Boundary effects shift the oscillation center.

Rashba SOC induces beating patterns in oscillations.

Oscillations diminish with increasing temperature.

Abstract

The magnetization of heavy holes in III-V semiconductor quantum wells with Rashba spin-orbit coupling (SOC) in an external perpendicular magnetic field is theoretically studied. We concentrate on the effects on the magnetization induced by the system boundary, the Rashba SOC and the temperature. It is found that the sawtooth-like de Haas--van Alphen (dHvA) oscillations of the magnetization will change dramatically in the presence of such three factors.

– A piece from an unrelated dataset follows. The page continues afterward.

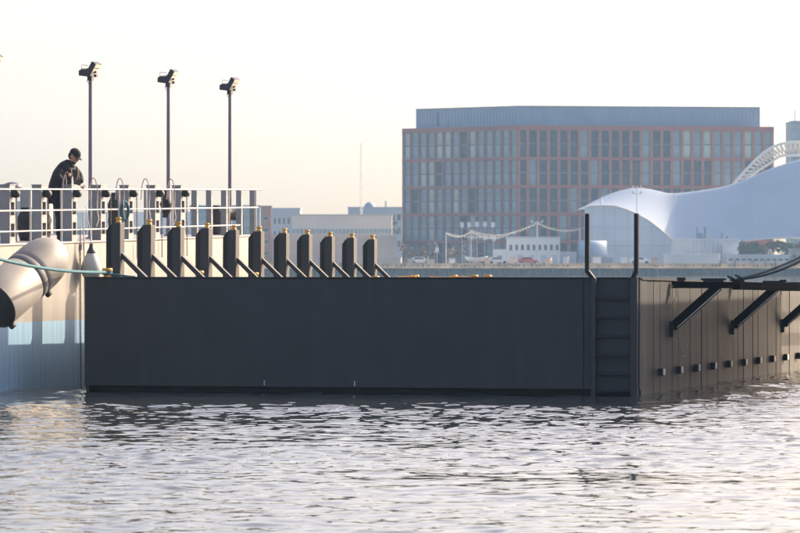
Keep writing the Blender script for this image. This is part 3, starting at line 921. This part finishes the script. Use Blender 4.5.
    for a in ('ra', 'la'):
        c = J[a]; c = Vector((c.x, c.y, 0))
        bn = dict(an=[c + Vector((0, 0, .10)), .058], hl=[c + Vector((-.02, 0, .05)), .052], md=[c + Vector((.09, -.04, .045)), (.046, .042)], to=[c + Vector((.17, -.08, .036)), (.042, .034)])
        skin('boot', bn, [('an', 'hl'), ('hl', 'md'), ('md', 'to')], M['boot'], 'an', 2)
    # strap in the right hand
    return e, P
man, PP = person()
bx = man.location
m = MB(); pts = [PP(66.6, -.36, 177.5), PP(65.3, -.38, 183), PP(64.6, -.38, 190), PP(65.6, -.38, 198), PP(65, -.36, 210)]
m.tube([p + bx for p in pts], .016, 6)
pts = [PP(67.2, -.36, 177.5), PP(68.2, -.38, 184), PP(68.0, -.38, 190), PP(67.2, -.37, 202)]
m.tube([p + bx for p in pts], .012, 6)
tag(m.build('strap', M['pinkrope']), 'faded pink strap hanging from the leaning person\'s hand', 'strap')

# ================================================================= far shore
# pier with pilings
pier = empty('pier', (0, 800, 0), (0, 0, 0), 'long timber pier on pilings along the far shore', 'pier')
MB().box(-388, 388, 0, 5.9, 1.55, 2.1).build('deck', M['slab'], pier)
m = MB()
x = -120.
while x < 120:
    L = random.uniform(.8, 4); h_ = random.uniform(.25, .75)
    m.box(x, x + L, -.12, .06, 2.1 - random.uniform(.5, .95), 2.1 + h_ * .35); x += L + random.choice((.03, .05, .3))
m.build('fascia_board', M['sandy'], pier, kind='stuff')
MB().prism([(-1.0, 1.2), (-1.0, 1.45), (1.6, 2.16), (2.6, 2.16), (2.6, 1.2)], 'x', -386, 386).build('gravel_bank', M['sandy'], pier)
m = MB(); x = -118.
while x < 118:
    r_ = random.uniform(.13, .2); top = random.uniform(1.5, 2.0) if random.random() < .75 else random.uniform(2.2, 2.9)
    y_ = -.3 - random.random() * .3
    m.tube([(x, y_, -1.2), (x + random.uniform(-.06, .06), y_, top)], r_, 7)
    x += random.uniform(.55, 1.25)
m.build('piling', M['piling'], pier, kind='stuff')
m = MB(); m.box(-388, 388, 1.2, 1.6, -1.5, 1.548); m.build('bulkhead', M['piling'], pier)


# ---- big office building with terracotta frame
def office():
    A_ = Vector((xof(402, 922), 922, 0)); B_ = Vector((xof(517.5, 900), 900, 0)); C_ = Vector((xof(774, 909), 909, 0))
    e = empty('office_building', B_, (0, 0, 0), 'wide office building with red terracotta grid facade and grey penthouse', 'building')
    z0 = 1.9; ztop = 33.3
    A, B, C = A_ - B_, Vector((0, 0, 0)), C_ - B_
    A.z = B.z = C.z = 0
    Cb = C + Vector((2.5, 45, 0)); Ab = A + Vector((4, 45, 0))
    def inset(p, q):   # inward normal of facade p->q
        d = (q - p).normalized(); n = Vector((-d.y, d.x, 0))
        return d, n
    levels = [2.0, 6.8, 13.0, 19.2, 25.5, 32.2]
    # core mass set back behind the frame
    d1, n1 = inset(A, B); d2, n2 = inset(B, C)
    core = [A + n1 * .9 + d1 * .4, B + n1 * .9 + n2 * .9, C + n2 * .9 - d2 * .4, Cb, Ab]
    MB().prism([(p.x, p.y) for p in core], 'z', z0, ztop - .5).build('core', M['louvre'], e)
    MB().prism([(p.x, p.y) for p in [A + n1 * .2, B + n1 * .2 + n2 * .2, C + n2 * .2, Cb + Vector((-.3, -.3, 0)), Ab + Vector((.3, -.3, 0))]], 'z', ztop - .49, ztop - .1).build('roof', M['slab'], e)
    beam_meshes = {}
    for (P, Q, nb, key) in ((A, B, 14, 'l'), (B, C, 25, 'r')):
        d, n = inset(P, Q); L = (Q - P).length; bw = L / nb
        ang = math.atan2(d.y, d.x)
        def place(o, along, z, off=0.):
            o.location = P + d * along + n * off + Vector((0, 0, z)); o.rotation_euler = (0, 0, ang); return o
        # horizontal beams
        for z in levels[1:]:
            h = .72 if z < 32 else 1.1
            mb = MB().box(0, L, .0, .75, 0, h)
            place(mb.build('beam', M['terracotta'], e), 0, z)
        # columns
        colw = .48 if key == 'l' else .66
        cm = M['terracotta'] if key == 'l' else M['terracotta_pale']
        first = None
        for i in range(nb + 1):
            for zi in range(len(levels) - 1):
                pass
            w = colw
            al = min(max(i * bw, w / 2), L - w / 2)
            if first is None:
                mb = MB()
                prev = z0
                for z in levels[1:]:
                    mb.box(-w / 2, w / 2, .06, .72, prev, z - .004); prev = z + .724
                first = place(mb.build('column', cm, e), al, 0)
            else:
                c = first.copy(); COL.objects.link(c); place(c, al, 0)
        # windows: frame with a transom, glass behind
        protos = {}
        for zi in range(len(levels) - 1):
            za = levels[zi] + (.725 if zi else 0); zb = levels[zi + 1] - .005
            hh = zb - za; ww = bw - colw - .02
            for i in range(nb):
                t = i / nb
                rr = random.random()
                if key == 'l':
                    gm = 'glass_b' if rr < .6 else ('glass' if rr < .8 else 'glass_c')
                    if t > .7: gm = 'glass_b'
                else:
                    gm = 'glass' if rr < .9 else 'glass_b'
                    if zi == 4 and t > .58: gm = 'glass_c' if rr < .5 else 'glass_b'
                    if zi == 3 and t > .72: gm = 'glass_b' if rr < .7 else 'glass'
                k = (round(hh, 2), gm)
                if k not in protos:
                    mb = MB()
                    mb.box(-ww / 2, -ww / 2 + .09, .4, .55, 0, hh); mb.box(ww / 2 - .09, ww / 2, .4, .55, 0, hh)
                    mb.box(-ww / 2 + .09, ww / 2 - .09, .42, .53, hh * .47, hh * .47 + .28)
                    fr = mb.build('window', M['louvre'], e)
                    gm_ = MB().box(-ww / 2 + .09, ww / 2 - .09, .56, .60, .0, hh).build('pane', M[gm], fr)
                    protos[k] = fr
                    place(fr, (i + .5) * bw, za)
                else:
                    c = protos[k].copy(); COL.objects.link(c)
                    pn = protos[k].children[0].copy(); COL.objects.link(pn); pn.parent = c
                    place(c, (i + .5) * bw, za)
    # some top floor panes have brightness painted into their glass colour
    # penthouse of ribbed panels
    a = Vector((xof(416, 923), 923, 0)) - B_; b = Vector((xof(521, 904), 904, 0)) - B_; c = Vector((xof(760, 912), 912, 0)) - B_
    a.z = b.z = c.z = 0
    cb = c + Vector((1.5, 34, 0)); ab = a + Vector((4, 34, 0))
    ph = MB().prism([(p.x, p.y) for p in (a, b, c, cb, ab)], 'z', ztop - .1, 37.75).build('penthouse', M['penthouse'], e)
    for (P, Q) in ((a, b), (b, c)):
        d, n = inset(P, Q); L = (Q - P).length; k = int(L / .9)
        m = MB()
        for i in range(k):
            p = P + d * (L * (i + .5) / k) - n * .05
            m.obox(p + Vector((0, 0, 35.6)), d, n, Vector((0, 0, 1)), .07, .06, 2.0)
        m.build('rib', M['penthouse'], ph, kind='stuff')
        m = MB(); p = P - n * .09; q = Q - n * .09
        m.bar(p + Vector((0, 0, 37.8)), q + Vector((0, 0, 37.8)), .3, .16); m.build('coping', M['louvre'], ph)
    d, n = inset(a, b)
    m = MB(); m.obox(a + d * 6.4 - n * .16 + Vector((0, 0, 35.3)), d, n, Vector((0, 0, 1)), .22, .09, 1.6); m.build('louvre', M['louvre'], ph)
    m = MB(); m.tube([a + d * 10 - n * .5 + Vector((0, 0, 33.4)), a + d * 10 - n * .5 + Vector((0, 0, 35))], .1, 6); m.build('vent_pipe', M['louvre'], ph)
    return e
office()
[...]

Especially, the effects of the edge states and Rashba SOC on the magnetization are more evident when the magnetic field is more small. The oscillation center will shift when the boundary effect is considered and the Rashba SOC will bring beating patterns to the dHvA oscillations. These effects on the dHvA oscillations are preferred to be observed at low temperature. With increasing the temperature, the dHvA oscillations turn to be blurred and eventually disappear.